Me{Showering}: Go look at the clock
*Kid walks past daddy
*Looks at clock
*Walks back past daddy
Kid: Theres a 2 & a 9 & a 8
Me: Which is first?
*Kid walks past daddy
*Looks at clock
Kid: Now theres 2 nines
Me: It’s 9:..
Kid: WAIT LET ME CHECK AGAIN!
[date]
Me: ‘Don’t let her know ur a boxing ring announcer…’
Her: “Shall we order dessert?”
Me: “LET’S GET READY TO EAT APPLE CRUUUUMBLE!”
The best revenge is living well.

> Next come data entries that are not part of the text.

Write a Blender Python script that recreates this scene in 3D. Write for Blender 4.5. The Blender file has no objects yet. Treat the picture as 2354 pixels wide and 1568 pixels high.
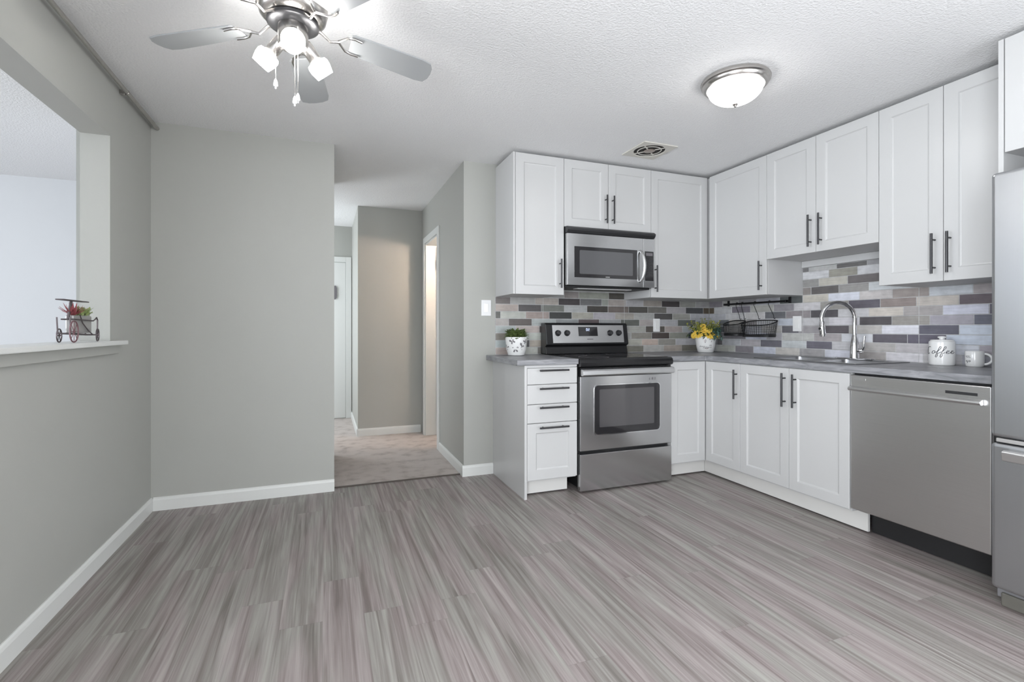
import bpy, bmesh, math, random
from mathutils import Vector, Matrix

# ------------------------------------------------------------------ camera, world, lights, exposure
S = bpy.context.scene
COL = S.collection
W_PX, H_PX, F_PX = 2354.0, 1568.0, 1130.06
CAM_H, YAW = 1.1195, 0.3646
cam_d = bpy.data.cameras.new('camera')
cam_d.sensor_fit = 'HORIZONTAL'; cam_d.sensor_width = 36.0
cam_d.lens = 36.0 * F_PX / W_PX
cam_d.shift_y = -(784.0 - 755.08) / W_PX
cam_d.clip_start = 0.02; cam_d.clip_end = 60
cam = bpy.data.objects.new('camera', cam_d); COL.objects.link(cam)
cam.location = (0, 0, CAM_H); cam.rotation_euler = (math.pi / 2, 0, -YAW)
S.camera = cam

world = bpy.data.worlds.new('daylight'); S.world = world; world.use_nodes = True
bg = world.node_tree.nodes['Background']
bg.inputs['Color'].default_value = (0.78, 0.88, 1.0, 1); bg.inputs['Strength'].default_value = 1.6

S.view_settings.view_transform = 'Standard'; S.view_settings.look = 'None'
S.view_settings.gamma = 1.0; S.view_settings.use_curve_mapping = False
S.view_settings.exposure = EXPO = 0.38

def area_light(name, loc, look, sx, sy, power, color):
    d = bpy.data.lights.new(name, 'AREA'); d.shape = 'RECTANGLE'; d.size = sx; d.size_y = sy
    d.energy = power; d.color = color
    o = bpy.data.objects.new(name, d); COL.objects.link(o); o.location = loc
    o.rotation_euler = Vector(look).to_track_quat('-Z', 'Y').to_euler()
    return o
# daylight through the patio window behind the camera, the living room window, the entry at the end of the hall
area_light('daylight_patio', (2.05, -2.06, 1.10), (-0.15, 1, 0.22), 2.2, 2.0, 42, (0.97, 0.98, 1.0))
area_light('daylight_living', (-5.08, 1.65, 1.30), (1, 0.0, 0.12), 2.6, 1.8, 128, (0.88, 0.935, 1.0))
area_light('added_fill_left', (-1.20, -0.95, 1.20), (1, 0.22, 0.0), 1.5, 1.7, 155, (0.92, 0.955, 1.0))  # added fill from behind left, brightens the drawer side panel and base cabinets
area_light('added_fill_right', (3.40, -0.95, 1.20), (-1, 0.35, 0.05), 1.5, 1.8, 52, (0.97, 0.98, 1.0))  # added fill from behind right, put in to lift the left wall
area_light('daylight_entry', (-1.10, 5.75, 1.35), (1, 0, 0), 1.0, 1.8, 26, (0.88, 0.94, 1.0))

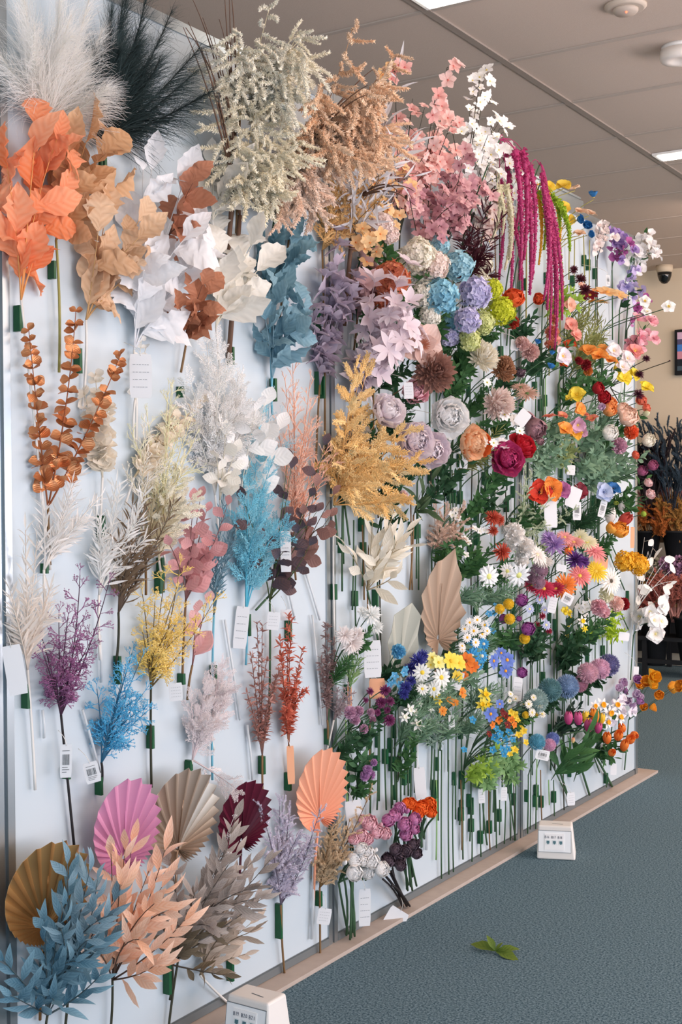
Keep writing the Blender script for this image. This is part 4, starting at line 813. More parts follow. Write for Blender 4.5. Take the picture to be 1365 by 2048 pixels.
# ---------------------------------------------------------------- right half of the wall: blossom, heads, bunches
F=flower
SA=('f0b2a8/f6ccc4/d8776c','e8a09a/f2beb6/cc6c66','f4c4bc/fadcd6/dc8478'); MA=('c08a92/d8a8ac/8c4c5c','b47c88/cc9aa2/8c4c5c','d8a0a4/e8bcbc/a85c68'); WH=('fbf8f4/ffffff/e8d070','f6f0e8/ffffff/e8d070')
blossoms('salmon pink blossom branch beside the silver white blades',(800,470),(818,200),130,(800,700),SA,n=84,r=15,nb=8,extra=[(790,130,.25),(785,260,.2)])
blossoms('salmon pink blossom branch whose tip floats against the ceiling',(835,430),(862,215),120,(835,690),SA,n=84,r=15,nb=8,extra=[(895,135,.3),(870,200,.28),(905,240,.26)])
blossoms('dusty mauve blossom branch hanging over the cream snowballs',(845,520),(855,330),130,(850,760),MA,n=92,r=14,nb=9,extra=[(880,450,.16),(820,400,.12)],dep=.9)
blossoms('rose mauve blossom branch between pink and white blossom',(890,500),(905,300),130,(885,740),MA,n=92,r=14,nb=9,extra=[(930,300,.25),(945,380,.2)],dep=.9)
blossoms('tall white blossom branch above the wall, right of the pink one',(925,400),(958,180),80,(930,640),WH,n=80,r=13,nb=7,extra=[(972,135,.3),(960,160,.28),(985,250,.26)],dep=.9)
blossoms('white blossom branch lower down behind the mauve blossom',(940,450),(960,250),120,(940,650),WH,n=80,r=13,nb=8,extra=[(990,300,.24),(905,260,.2)],dep=.9)
blossoms('apricot blossom branch left of the pink one',(745,540),(775,300),80,(745,800),('f4c488/fadcae/e88a48','f0b878/f8d4a0/e88a48'),n=80,r=15,nb=7,extra=[(770,130,.26),(740,480,.14),(700,440,.1)])
blossoms('blush and cream blossom branch next to the burgundy feather',(960,520),(975,340),80,(960,720),('f8e4dc/fdf4ee/e8c870','f2d4cc/f8e8e2/d88080'),n=60,r=13,nb=6)
blossoms('pale ivory blossom cluster at the top of the white amaranth',(1000,440),(1000,345),60,(1000,560),('f8f6f0/ffffff/d8c868',),n=18,r=13,nb=4)
spray('blade','dark burgundy feathery branch behind the mauve blossom',LB,(925,575),(935,440),80,(925,740),('34101c','54202c','2a0c14'),'k',n=10,k=30,ls=38,extra=[(975,380,.16),(1000,440,.14),(985,545,.12)],off=.12,dep=.9)
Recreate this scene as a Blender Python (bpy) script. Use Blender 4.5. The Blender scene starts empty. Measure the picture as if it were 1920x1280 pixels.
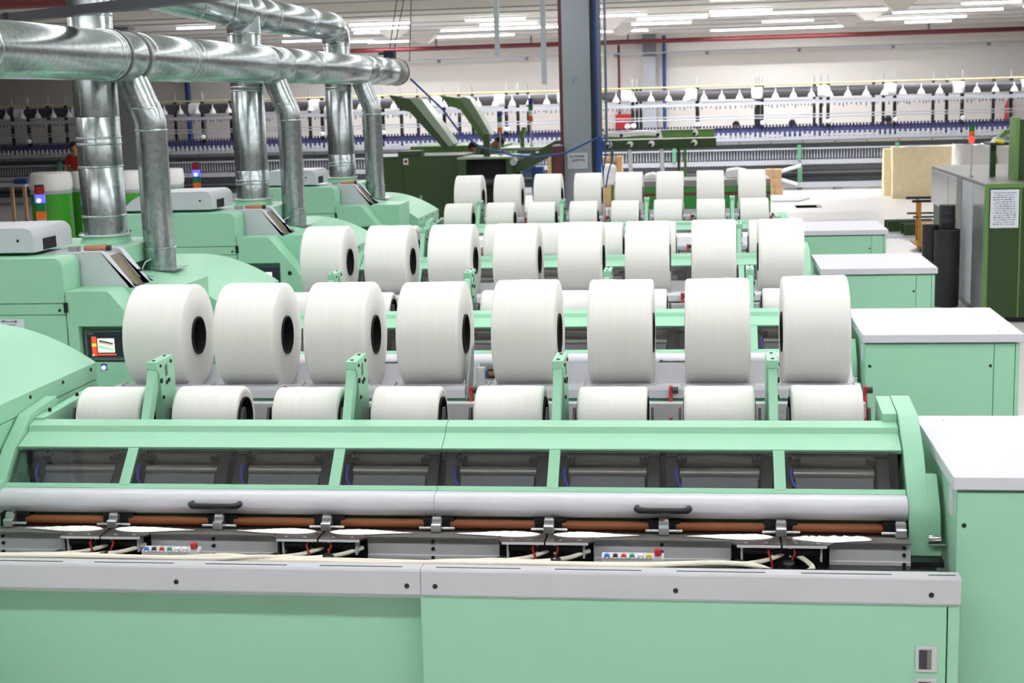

Starting after you murder the person who wronged you.
damn demi, your rap battle opponent didn’t even try to diss your clothes. what’s your secret. [camera pans out to show all-orange outfit]
I always eat cake like I’m about to be caught.
i’m cautious about following people back these days because i follow when they look normal and next week they’re banging horses
ME: (falling to my death in an elevator shaft) lol shaft
Guys, I need a good recipe that will make my guests never come visit again.
Last year for Christmas I got a sweater, this year I am hoping for a screamer or a moaner.
I am the boss of me. And my wife is my boss’s boss.
Me: [arguing with Tom Cruise] OMG JUST PICK A POSSIBLE MISSION
About to prop up a cardboard box with a stick on a string and put a hoodie under it.